Oyun Kuramları

Oyun kuramları bu bölümde, klasik kuramlar, çağdaş kuramlar, erken çocukluk eğitimi kuramcıları ve diğer oyun kuramları olarak sınıflandırılmıştır.

Klasik kuramlar arasında yer alan Fazla enerji kuramı, fazla enerjinin amaçsız tüketimi olarak tanımlanmıştır.

Rahatlama ve Eğlenme Kuramında ise oyunun amacı fazla enerji kuramının aksine fazla enerjiyi boşaltmak değil, çalışırken tükenen enerjiyi geri kazanmaktır.

Yetişkinlik yaşamına hazırlık kuramı, çocuğun oyun yolu ile yetişkinlikte ihtiyaç duyacağı becerileri uygulayarak kazanmasına yardım eder görüşü hakimdir.

Tekrarlama kuramı ise, doğuştan gelen içgüdülere odaklanır.

Modern Kuramlar, psikoanalitik kuramlar ve bilişsel kuramlar olarak sınıflandırılmıştır.

Psikoanalitik kuramı geliştiren Freud, oyun yolu ile çocukların travmatik olaylar sonucunda meydana gelen olumsuz duygularını dışarı vurduklarını ve oyun sonunda olumlu duygular edinerek olumsuz duygulardan arındıklarını söyler.

Erikson’a göre çocuklar, geçmişteki başarısızlık ve çelişkilerle baş etme için oyunu kullanır.

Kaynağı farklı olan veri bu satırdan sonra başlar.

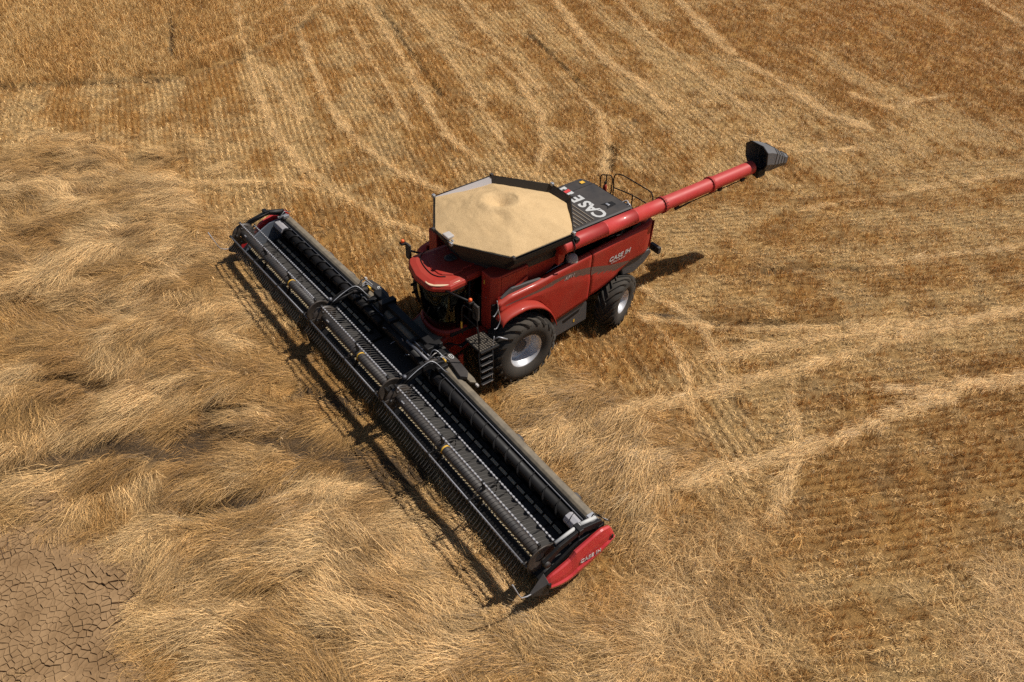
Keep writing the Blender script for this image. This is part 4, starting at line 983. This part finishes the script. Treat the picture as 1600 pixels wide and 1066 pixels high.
# wheels
def wheel(name, R, W, rim, lugs, lug_h, loc, rz, flip):
    root = bpy.data.objects.new(name, None); C.objects.link(root); root.parent = comb; root.location = loc
    root.rotation_euler = (0, 0, rz + (math.pi if flip else 0)); root.empty_display_size = .2
    h = W / 2; Rt = R - lug_h
    prof = [(-h * .62, rim), (-h * .86, rim + .03), (-h * 1.0, rim + (Rt - rim) * .45), (-h * .97, rim + (Rt - rim) * .75), (-h * .84, Rt - .03), (-h * .6, Rt), (0, Rt + .012),
            (h * .6, Rt), (h * .84, Rt - .03), (h * .97, rim + (Rt - rim) * .75), (h * 1.0, rim + (Rt - rim) * .45), (h * .86, rim + .03), (h * .62, rim)]
    m = MB().lathe(prof, 64)
    ty = m.build('tyre', RUB, root)
    lg = MB()
    for side in (-1, 1):
        for k in range(lugs):
            a0 = 2 * math.pi * (k + (.5 if side > 0 else 0)) / lugs
            secs = []
            ns = 7
            for j in range(ns):
                u = j / (ns - 1); x = side * (-.05 * W / 2 + (h * 1.0 + .05 * h) * u)
                ang = a0 - (.42 * u + .10 * u * u) * (1.0 / R)
                if u < .80: r0 = Rt - .02; r1 = R - .01 * u
                else:
                    q = (u - .80) / .20; r0 = Rt - .03 - .06 * q; r1 = R - .01 - .09 * q
                    x = side * (h * (.84 + .19 * q ** .6))
                wd_ = (.030 + .012 * u) / R
                secs.append([(x, r0 * math.cos(ang - wd_ * 1.25), r0 * math.sin(ang - wd_ * 1.25)), (x, r1 * math.cos(ang - wd_ * .8), r1 * math.sin(ang - wd_ * .8)),
                             (x, r1 * math.cos(ang + wd_ * .8), r1 * math.sin(ang + wd_ * .8)), (x, r0 * math.cos(ang + wd_ * 1.25), r0 * math.sin(ang + wd_ * 1.25))])
            lg.loft(secs, True, True, False)
    lg.build('tread_lugs', RUB, ty)['kind'] = 'stuff'
    rm = MB().lathe([(h * .62, rim + .0), (h * .80, rim + .035), (h * .83, rim + .03), (h * .80, rim - .005), (h * .55, rim - .025), (h * .50, rim - .05), (h * .05, rim - .07), (-h * .02, rim - .10), (-h * .05, rim * .62), (h * .02, rim * .55), (h * .10, rim * .50), (h * .10, .001)], 48)
    rm = rm.build('rim', SILV, root)
    hb = MB().lathe([(h * .10, rim * .40), (h * .22, rim * .38), (h * .26, rim * .30), (h * .26, .001)], 24).build('hub', DGREY, rm)
    nb = MB()
    for q in range(10):
        an = q * math.pi / 5; nb.tube([(h * .08, rim * .46 * math.cos(an), rim * .46 * math.sin(an)), (h * .16, rim * .46 * math.cos(an), rim * .46 * math.sin(an))], .018, 6)
    nb.build('wheel_nuts', STEEL, rm)['kind'] = 'stuff'
    MB().lathe([(-h * .62, rim), (-h * .62, .05), (-h * .60, .001)], 32).build('rim_back', DGREY, rm)
    return root
for flip in (False, True):
    s = -1 if flip else 1
    wheel('front_wheel', 1.03, .80, .50, 20, .062, (s * 1.76, 0, .985), 0, flip)
    wheel('rear_wheel', .82, .62, .345, 18, .058, (s * 1.60, 3.72, .785), math.radians(22), flip)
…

Çocuklar girişkenlik ve yetişkinlik kısıtlamaları arasındaki çatışmaları, hayali oyun ve ebeveynlerinden ayrı büyüyen çocuk rolünü üstlendikleri öyküler yolu ile açığa çıkarır.

Bilişsel gelişim kuramcıları olan Piaqet, Vygotsky, Bruner, Smilansky ve Sutton -Smith bilişsel gelişim ile oyun arasındaki ilişkiyi incelemişlerdir. Jean Piaget, oyunu çocuğun deneyimlerini, bilgilerini birleştirdiği bir olgu olarak kabul eder.

Vygotsky ise, çocuk gelişiminde oyunun önemli bir etkisi olduğuna inanmaktadır. Oyun oynarken bazı ihtiyaçlarını ve güdülerini tatmin ettiğini ve oyun ile haz arasında güçlü bir ilişki olduğunu öne sürmektedir. Bruner’in görüşü Vygotsky’e daha yakındır. Küçük yaşlardan itibaren çocukların oyunlarında bir kural olduğunu düşünür. Smilansky aşamalı bir oyun sıralaması öneren bir araştırmacıdır ve oyunun bilişsel gelişime paralel bir seyir izlediğini söylemiştir.

Sutton -Smith ise çocukların kurallı oyunlarında kültürün etkisini inceleyen kuramcılar arasındadır. Oyunun kendi başına anlamı ve işlevi olduğunu düşünür. Oyunun Belirsizliği isimliği kitabında, diğer kuramcıları oyunun anlamı ve işlevini bir kenara bırakıp, hep bir araç olarak görmelerinden ve bu şekilde açıklamaya çalışmalarından dolayı eleştirmiştir.

Erken çocukluk kuramcıları olarak Froebel ve Montessori oyun kuramı ile ilgili önemli çalışmalar yapmış iki isimdir. Frobel, çocuğun oyununu ciddi bir iş olarak tanımlamıştır. Çocuk, diğer kişiler ve doğa ile uyumlu bir şekilde oyun oynarken enerjisini öğrenmeye odaklayabilir. Yapılandırılmamış ve açık uçlu oyunlar ile çocukların gelişim alanları desteklenebileceği görüşündedir. Hem Froebel, hem de Montessori erken çocukluk dönemi programlarını oluştururken çocukların oyun etkinliklerini gözlemlemişlerdir. Çocuğun deneyimlerini, hareketlerini, alıştırmalarını, çalışmalarını ve çabalarını oyun değil iş olarak nitelendirir.

Diğer Oyun kuramlarından, huizinga kuramında oyun oynamanın özgür olma niteliğine dikkat çekmiştir.

Helanko sistem kuramında oyun, bireyin çevre ile ilişkisi olarak tanımlanmıştır.

Berlyne Uyarılma Kuramında ise oyun, çocuktaki keşif dürtüsünü tatmin eden heyecanlı ve zevkli bir olgu olarak tanımlanmıştır. Berlyn’e göre, içten gelen dürtüler, fizyolojik temelli değildir ve yapılan davranış kendi içerisinde tatmini de beraberinde getirir. Fizyolojik ihtiyaçlar ise dışarıdan sağlanan işlevsel ödüller ile giderilir.